Auripigmento, o Amarelo Real

GP

Gilberto Pereira

Museu da Ciência da Universidade de Coimbra

O auripigmento é um mineral que foi utilizado desde a antiguidade como pigmento, sendo também conhecido por Amarelo Real. Quimicamente é um trissulfureto de arsénio (As2S3) descrito em tratados antigos como possuindo tonalidades entre o amarelo-limão, o dourado e o amarelo-acastanhado, sendo brilhante e opaco.

É um mineral raro que se encontra muitas vezes associado ao realgar (AsS, ou As2S2 ou α-As4S4), que é um pigmento descrito como tendo colorações entre o vermelho-alaranjado e o laranja-amarelado, e ao pararealgar (β- As4S4), um pigmento amarelo resultante da transformação pela luz do realgar. As nuances cromáticas com que são descritos estes pigmentos devem-se às misturas dos diversos polimorfismos minerais de sulfuretos de arsénio.
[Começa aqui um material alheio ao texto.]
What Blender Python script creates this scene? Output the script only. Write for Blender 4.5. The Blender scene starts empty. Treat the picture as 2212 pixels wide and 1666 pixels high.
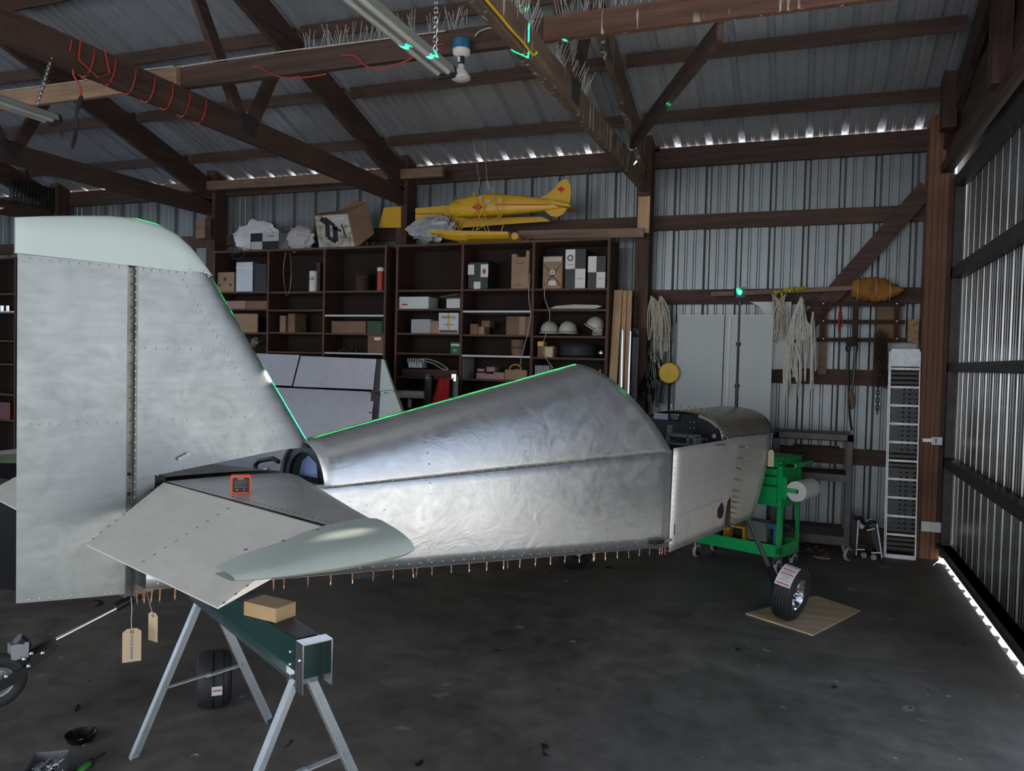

De referir que o realgar, após uma exposição prolongada à luz, e na presença de oxigénio, pode originar auripigmento e trióxido de arsénio (arsenolite) de cor branca.

3 As2S2 + 3/2 O2 → 2 As2S3 + As2O3

O auripigmento quando seco é estável à luz visível e ultravioleta, contudo em meio húmido e exposto à luz pode sofrer lentas alterações, dando origem ao trióxido de arsénio (As2O3) e libertando sulfureto de enxofre (H2S). Sob a ação da luz pode também ocorrer decomposição do auripigmento dando origem ao trióxido de arsénio e a dióxido de enxofre (SO2). Ou seja, quando o auripigmento é aplicado numa pintura através de uma técnica aquosa, fresco ou têmpera e sob a ação da luz, poderá dar origem a trióxido de arsénio, que é um produto de cor branca. A ocorrência de arsenolite é verificada atualmente em aplicações tanto de auripigmento como de realgar. Também é sabido que, quando o auripigmento é exposto ao ozono (O3), mesmo na ausência de luz, pode converter-se em trióxido de arsénio.

Tratados antigos de pintura não recomendam a mistura de auripigmento com os pigmentos: branco de chumbo ( 2PbCO3.Pb(OH)2 ), vermelho de chumbo (Pb3O4) e verdigris (Cu(CH3COO)2.2Cu(OH)2 ), advertindo contra o seu escurecimento.

Há relatos do escurecimento do branco de chumbo adjacente ao auripigmento, em pinturas murais. Isto deve-se possivelmente a reação com o gás sulfídrico que ocorre da decomposição do auripigmento.

2 PbCO3.Pb(OH)2 + H2S → 3 PbS + 4 H2O + 2 CO2

O sulfureto de chumbo (PbS) que se forma tem a cor preta, amarelecendo ou tornando castanhas as camadas com branco de chumbo.

Se o auripigmento não é misturado com outro pigmento e no entanto escurece, este facto poderá dever-se, no caso da pintura mural, a uma reação com o suporte da pintura. O dióxido de enxofre (libertado na decomposição do auripigmento sob a ação da luz) é um gás estável em condições normais, mas oxida facilmente com a exposição à luz solar, originando SO3, que por sua vez, combinado com a água, origina ácido sulfúrico (H2SO4). Este ácido em contacto com o CaCO3 do mural (resultante da carbonatação da cal), provoca uma reação de sulfatação que origina sulfato de cálcio bihidratado, denominado comummente por gesso (de cor branca).

2 CaCO3 + 2 H2SO4 → 2 CaSO3.2 H2O + 2 CO2

O enegrecimento das superfícies cobertas de gesso é conhecido e deve-se à deposição superficial ou à retenção na camada mais externa de partículas com carbono, provenientes da combustão de óleos e de carvão.

A exposição de amostras de auripigmento ou realgar em contexto museológico, deverá ser feita em condições controladas de luminosidade e humidade relativa, de forma a minimizar a sua fácil deterioração.